Но это длилось недолго. Эсэсовцы постоянно вынюхивали, и снова начались скандалы, пока однажды мне не объявили, что мы должны детей сжить со света, и придумали план, чтобы детей завести в сарай и там отрубить головы топором, пока они будут спать.
Я ходила как безумная, мой старик отец тревожился. Что тут делать? Что делать? Бедные несчастные дети знали обо всем и, ложась спать, говорили нам: „Карольча, вы нас сегодня еще не убивайте. Еще не сегодня“. Я чувствовала, что цепенею, и решила, что детей не выдам ни за что на свете.
Мне пришла в голову спасительная мысль. Я посадила детей на телегу и сказала всем, что отвезу их за деревню, чтобы утопить. Проехала через всю деревню, и все видели и поверили, а когда настала ночь, я с детьми вернулась…»
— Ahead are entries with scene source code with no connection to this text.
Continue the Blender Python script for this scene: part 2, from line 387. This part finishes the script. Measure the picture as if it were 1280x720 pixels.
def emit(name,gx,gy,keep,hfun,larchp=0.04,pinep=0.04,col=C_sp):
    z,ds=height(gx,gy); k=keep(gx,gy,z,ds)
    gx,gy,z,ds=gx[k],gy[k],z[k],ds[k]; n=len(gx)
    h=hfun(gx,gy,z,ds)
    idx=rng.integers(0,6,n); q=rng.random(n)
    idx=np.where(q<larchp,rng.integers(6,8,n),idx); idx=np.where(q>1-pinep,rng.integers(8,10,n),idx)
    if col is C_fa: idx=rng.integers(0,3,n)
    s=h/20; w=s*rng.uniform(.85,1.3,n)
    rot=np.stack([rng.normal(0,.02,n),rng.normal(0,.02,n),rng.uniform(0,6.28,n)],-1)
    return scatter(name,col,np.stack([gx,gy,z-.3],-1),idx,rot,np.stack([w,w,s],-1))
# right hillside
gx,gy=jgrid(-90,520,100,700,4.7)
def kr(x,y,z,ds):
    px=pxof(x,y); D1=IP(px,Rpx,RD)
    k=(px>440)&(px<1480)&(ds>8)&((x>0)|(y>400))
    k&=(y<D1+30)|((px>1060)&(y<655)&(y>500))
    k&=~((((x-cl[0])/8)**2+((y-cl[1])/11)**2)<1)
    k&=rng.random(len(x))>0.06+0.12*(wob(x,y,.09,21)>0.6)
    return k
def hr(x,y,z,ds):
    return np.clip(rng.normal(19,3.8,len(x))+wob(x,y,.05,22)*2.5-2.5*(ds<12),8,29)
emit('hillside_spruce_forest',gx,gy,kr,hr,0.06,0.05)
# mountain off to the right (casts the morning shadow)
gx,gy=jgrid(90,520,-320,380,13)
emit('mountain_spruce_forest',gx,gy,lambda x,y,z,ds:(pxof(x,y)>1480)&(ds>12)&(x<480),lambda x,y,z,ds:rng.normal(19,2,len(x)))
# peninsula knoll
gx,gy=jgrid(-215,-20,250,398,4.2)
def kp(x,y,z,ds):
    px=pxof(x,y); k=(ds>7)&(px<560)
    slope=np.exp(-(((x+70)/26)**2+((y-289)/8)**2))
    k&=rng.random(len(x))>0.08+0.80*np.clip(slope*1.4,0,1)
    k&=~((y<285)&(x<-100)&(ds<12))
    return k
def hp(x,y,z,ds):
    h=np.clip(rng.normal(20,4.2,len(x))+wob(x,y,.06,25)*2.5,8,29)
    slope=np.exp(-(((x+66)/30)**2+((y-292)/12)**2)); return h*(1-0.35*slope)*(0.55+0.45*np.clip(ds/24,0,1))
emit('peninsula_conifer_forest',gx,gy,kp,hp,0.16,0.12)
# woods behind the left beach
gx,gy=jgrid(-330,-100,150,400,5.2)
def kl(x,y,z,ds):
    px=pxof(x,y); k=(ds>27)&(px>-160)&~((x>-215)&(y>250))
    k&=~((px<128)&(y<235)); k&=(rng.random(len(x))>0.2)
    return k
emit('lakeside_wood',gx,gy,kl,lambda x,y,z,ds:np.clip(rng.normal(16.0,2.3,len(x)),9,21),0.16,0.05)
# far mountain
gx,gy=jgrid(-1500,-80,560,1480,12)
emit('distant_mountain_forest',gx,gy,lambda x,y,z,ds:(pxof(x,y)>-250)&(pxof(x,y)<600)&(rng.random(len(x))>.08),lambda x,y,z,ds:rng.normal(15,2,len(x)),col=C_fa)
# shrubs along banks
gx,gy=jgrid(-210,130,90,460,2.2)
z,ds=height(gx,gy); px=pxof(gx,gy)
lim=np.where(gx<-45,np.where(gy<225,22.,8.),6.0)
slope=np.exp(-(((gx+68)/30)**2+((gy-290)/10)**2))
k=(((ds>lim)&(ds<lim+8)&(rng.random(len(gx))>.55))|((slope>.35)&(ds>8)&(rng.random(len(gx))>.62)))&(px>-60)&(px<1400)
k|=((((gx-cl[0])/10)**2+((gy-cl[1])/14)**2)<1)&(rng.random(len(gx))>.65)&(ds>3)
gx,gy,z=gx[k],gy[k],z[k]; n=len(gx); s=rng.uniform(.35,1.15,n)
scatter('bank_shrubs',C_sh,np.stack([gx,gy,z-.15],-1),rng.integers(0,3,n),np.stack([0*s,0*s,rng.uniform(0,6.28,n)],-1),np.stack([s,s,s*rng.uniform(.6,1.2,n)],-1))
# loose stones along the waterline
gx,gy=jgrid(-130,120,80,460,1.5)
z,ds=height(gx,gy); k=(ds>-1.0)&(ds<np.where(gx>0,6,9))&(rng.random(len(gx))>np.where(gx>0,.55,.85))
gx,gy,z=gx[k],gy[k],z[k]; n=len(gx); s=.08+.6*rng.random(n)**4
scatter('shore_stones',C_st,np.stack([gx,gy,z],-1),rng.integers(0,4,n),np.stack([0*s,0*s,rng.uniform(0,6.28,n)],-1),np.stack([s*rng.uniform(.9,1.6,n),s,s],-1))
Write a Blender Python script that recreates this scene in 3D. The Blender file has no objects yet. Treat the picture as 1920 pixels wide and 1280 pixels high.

Все хорошо кончается, дети выжили, Сапетова говорит с нежностью, что поедет с ними хоть на край света, потому что любит их больше всего. А у нас остается только мрачная мысль, что деревня под Вадовице успокоилась и вздохнула с облегчением только тогда, когда узнала, что одна из ее жительниц убила двоих маленьких еврейских детей[156].
Каким образом деморализация отразилась на отношении польского населения к евреям, с несравненным красноречием описал один из самых серьезных мемуаристов этой эпохи, директор городской больницы в Шчебжешине, доктор Зыгмунт Клюковский. Уже после уничтожения в городе евреев (страшную хронику этих событий он оставил в своем «Дневнике времен оккупации Замойщины»), 26 ноября 1942 года Клюковский в отчаянии записывает следующее: «Крестьяне в страхе перед репрессиями ловят евреев по деревням и привозят их в город или часто просто убивают на месте. Вообще в отношении к евреям преобладало какое-то странное озверение. Какой-то психоз охватил людей, которые по примеру немцев часто не видят в еврее человека, а считают его каким-то вредным животным, которое следует уничтожить любым способом, как бешеных собак, крыс и т. д.»[157].